Published in the St. Louis American, October 5, 2017
“We’re all equal under the law. I was completely duped by that. I thought that was the deal. Then all of a sudden, I look around and it ain’t. It is not the deal. It is you and it’s us.”
Those were the words of disillusionment spoken by Edward “Bo” Whaley, an African-American professor and counselor at a meeting in 1992 with university officials at State University of New York at Oneonta. Whaley, who worked tirelessly to support his “kids,” had seen the line drawn in the upstate New York town with a racist dragnet of the black, male students on campus after an attempted rape off campus. The incident on September 4, 1992 spurred the longest litigated civil rights case in U.S. history.
I vaguely remember hearing about the case back then. The DVD called out to me when I was at the Julia Davis Library recently.
Sean Gallagher, the filmmaker and a 2008 Oneonta graduate, was a junior before he heard about the incident. The college had methodically tried to white-wash this ugly history. The young Gallagher did a class project on the incident and later turned it into a documentary.
During the Labor Day weekend 25 years ago, the black, male students of SUNY Oneonta were systematically pulled out of their beds, confronted on public busses and rounded up at sports practices. They were forced to show their hands to police. If they questioned the command or refused to cooperate, they were threatened with arrest. School officials had generated a list of all the black, male students on campus and their residences – all 125 of them – and turned the list over to the Oneonta police.
The racist round-up stemmed from the attempted rape of elderly white women who fought with her knife-wielding attacker and somehow made him cut his hands on the knife. The victim told police all she saw was a black arm. Trained dogs were brought to the scene to pick up the scent of a young, black male that police claim went in the direction of the campus.
It was later found out that the victim never said her attacker was young. It was also revealed that the dog handlers stated that the scent of the perpetrator went in the opposite direction of the Oneonta campus. This hunt was all the racially biased machinations of the all-white police force. The victim even criticized the police for their actions and public stated that she also believed the students’ rights had been violated.

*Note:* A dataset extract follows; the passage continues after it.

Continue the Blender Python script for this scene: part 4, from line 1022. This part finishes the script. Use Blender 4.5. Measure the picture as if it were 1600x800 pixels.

I shuddered to think what would’ve happened had one of the young men accidentally cut himself on that fateful day when cops were conducting forced examination of black hands.
Through interviews with students, faculty, and townspeople, Gallagher illuminates the racial divisions, the scars of trauma on black students and faculty and the indifference of white institutions including the courts.
The beauty of the documentary is the tenacity of the students and their parents along with the solidarity of white students (clearly not all). The victimized students created the Brothers of the Black List and spent 14 years trying to get justice in the U.S. courts, not for themselves but for the next generations of Oneonta students of color. Their pro bono attorney estimated that the case cost his firm an estimated $1.5 million.
Over time, memories and evidence of the largest case of racial profiling were erased by the university. At the 20th anniversary commemoration, a plaque was made that didn’t even include the word “black.” By then, it was merely a list. No university official every owned up to their complicity in the ordeal and none of them ever apologized.